> GOAL: Word for word, restate the lines from the start of the data below through the line containing "S.cycles.transparent_max_bounces = 16".

───── DATA EXCERPT ─────

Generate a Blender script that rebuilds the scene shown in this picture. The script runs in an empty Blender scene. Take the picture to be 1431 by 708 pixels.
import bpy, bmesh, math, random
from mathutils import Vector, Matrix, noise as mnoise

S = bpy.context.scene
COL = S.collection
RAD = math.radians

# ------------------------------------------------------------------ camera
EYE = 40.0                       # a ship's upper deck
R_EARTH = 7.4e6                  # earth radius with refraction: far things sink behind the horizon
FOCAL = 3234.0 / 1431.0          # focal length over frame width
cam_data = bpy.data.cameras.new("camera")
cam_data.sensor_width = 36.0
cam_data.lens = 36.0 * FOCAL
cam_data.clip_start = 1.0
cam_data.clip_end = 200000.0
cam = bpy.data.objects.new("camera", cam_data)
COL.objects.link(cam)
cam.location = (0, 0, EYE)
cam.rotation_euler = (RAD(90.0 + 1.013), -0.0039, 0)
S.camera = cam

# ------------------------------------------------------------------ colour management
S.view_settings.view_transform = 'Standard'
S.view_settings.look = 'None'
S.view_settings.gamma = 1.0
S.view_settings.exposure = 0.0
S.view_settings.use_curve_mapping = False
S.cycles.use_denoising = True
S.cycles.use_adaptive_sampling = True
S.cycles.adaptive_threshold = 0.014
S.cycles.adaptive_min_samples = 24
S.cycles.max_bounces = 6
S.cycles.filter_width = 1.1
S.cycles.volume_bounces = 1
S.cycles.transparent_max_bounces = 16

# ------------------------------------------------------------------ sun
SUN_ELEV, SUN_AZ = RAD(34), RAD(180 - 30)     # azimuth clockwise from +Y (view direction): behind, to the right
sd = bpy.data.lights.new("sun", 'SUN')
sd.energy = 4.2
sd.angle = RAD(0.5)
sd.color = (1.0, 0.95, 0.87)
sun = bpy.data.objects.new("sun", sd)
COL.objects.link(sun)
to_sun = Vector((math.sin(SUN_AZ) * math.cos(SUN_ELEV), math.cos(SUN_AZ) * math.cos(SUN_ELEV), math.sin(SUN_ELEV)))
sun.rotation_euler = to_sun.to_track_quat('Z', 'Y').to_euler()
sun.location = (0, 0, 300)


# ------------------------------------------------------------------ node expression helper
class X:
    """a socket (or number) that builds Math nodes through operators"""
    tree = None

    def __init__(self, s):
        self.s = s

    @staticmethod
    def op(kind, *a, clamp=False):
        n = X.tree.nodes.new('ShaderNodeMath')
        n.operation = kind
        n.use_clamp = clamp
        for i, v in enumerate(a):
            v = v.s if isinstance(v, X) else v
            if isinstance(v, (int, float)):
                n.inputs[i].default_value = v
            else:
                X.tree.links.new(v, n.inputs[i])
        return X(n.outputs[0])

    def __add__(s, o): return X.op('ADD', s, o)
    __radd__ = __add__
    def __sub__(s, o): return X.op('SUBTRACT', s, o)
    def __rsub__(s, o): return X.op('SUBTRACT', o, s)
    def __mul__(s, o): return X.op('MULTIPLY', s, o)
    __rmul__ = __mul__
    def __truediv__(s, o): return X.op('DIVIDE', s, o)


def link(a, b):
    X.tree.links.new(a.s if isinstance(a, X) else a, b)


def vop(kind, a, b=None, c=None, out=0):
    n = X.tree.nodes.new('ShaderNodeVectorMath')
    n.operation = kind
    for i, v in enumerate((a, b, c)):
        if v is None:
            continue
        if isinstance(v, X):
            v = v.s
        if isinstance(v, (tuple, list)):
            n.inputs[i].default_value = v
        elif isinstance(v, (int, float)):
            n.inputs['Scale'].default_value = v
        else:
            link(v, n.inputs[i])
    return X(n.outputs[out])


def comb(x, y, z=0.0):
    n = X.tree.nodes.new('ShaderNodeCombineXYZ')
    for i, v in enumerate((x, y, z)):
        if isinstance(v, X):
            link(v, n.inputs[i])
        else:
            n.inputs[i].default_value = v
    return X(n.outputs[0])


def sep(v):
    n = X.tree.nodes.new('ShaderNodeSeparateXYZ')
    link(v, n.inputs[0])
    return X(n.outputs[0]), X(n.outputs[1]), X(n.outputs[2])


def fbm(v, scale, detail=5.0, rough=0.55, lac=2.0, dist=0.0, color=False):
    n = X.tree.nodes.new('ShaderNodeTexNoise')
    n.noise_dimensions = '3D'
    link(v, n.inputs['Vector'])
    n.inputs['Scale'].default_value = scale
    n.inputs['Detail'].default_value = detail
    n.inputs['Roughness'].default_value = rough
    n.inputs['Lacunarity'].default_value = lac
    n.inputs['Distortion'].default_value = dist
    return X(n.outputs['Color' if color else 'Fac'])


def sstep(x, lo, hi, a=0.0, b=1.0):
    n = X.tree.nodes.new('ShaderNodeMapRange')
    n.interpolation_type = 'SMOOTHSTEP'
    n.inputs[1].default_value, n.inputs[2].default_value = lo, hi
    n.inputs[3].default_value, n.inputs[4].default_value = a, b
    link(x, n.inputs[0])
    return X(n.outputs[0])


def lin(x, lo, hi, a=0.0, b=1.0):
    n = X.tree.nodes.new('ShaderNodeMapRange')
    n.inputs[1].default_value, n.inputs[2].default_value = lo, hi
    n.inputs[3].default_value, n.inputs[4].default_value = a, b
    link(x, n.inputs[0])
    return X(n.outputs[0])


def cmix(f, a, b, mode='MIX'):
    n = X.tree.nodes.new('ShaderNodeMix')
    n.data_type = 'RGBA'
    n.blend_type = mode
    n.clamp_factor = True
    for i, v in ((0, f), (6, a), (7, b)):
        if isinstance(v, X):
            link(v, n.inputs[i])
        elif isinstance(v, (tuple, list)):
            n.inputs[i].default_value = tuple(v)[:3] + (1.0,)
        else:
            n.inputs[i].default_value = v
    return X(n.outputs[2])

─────

> ANSWER FOR THE TASK:
Generate a Blender script that rebuilds the scene shown in this picture. The script runs in an empty Blender scene. Take the picture to be 1431 by 708 pixels.
import bpy, bmesh, math, random
from mathutils import Vector, Matrix, noise as mnoise

S = bpy.context.scene
COL = S.collection
RAD = math.radians

# ------------------------------------------------------------------ camera
EYE = 40.0                       # a ship's upper deck
R_EARTH = 7.4e6                  # earth radius with refraction: far things sink behind the horizon
FOCAL = 3234.0 / 1431.0          # focal length over frame width
cam_data = bpy.data.cameras.new("camera")
cam_data.sensor_width = 36.0
cam_data.lens = 36.0 * FOCAL
cam_data.clip_start = 1.0
cam_data.clip_end = 200000.0
cam = bpy.data.objects.new("camera", cam_data)
COL.objects.link(cam)
cam.location = (0, 0, EYE)
cam.rotation_euler = (RAD(90.0 + 1.013), -0.0039, 0)
S.camera = cam

# ------------------------------------------------------------------ colour management
S.view_settings.view_transform = 'Standard'
S.view_settings.look = 'None'
S.view_settings.gamma = 1.0
S.view_settings.exposure = 0.0
S.view_settings.use_curve_mapping = False
S.cycles.use_denoising = True
S.cycles.use_adaptive_sampling = True
S.cycles.adaptive_threshold = 0.014
S.cycles.adaptive_min_samples = 24
S.cycles.max_bounces = 6
S.cycles.filter_width = 1.1
S.cycles.volume_bounces = 1
S.cycles.transparent_max_bounces = 16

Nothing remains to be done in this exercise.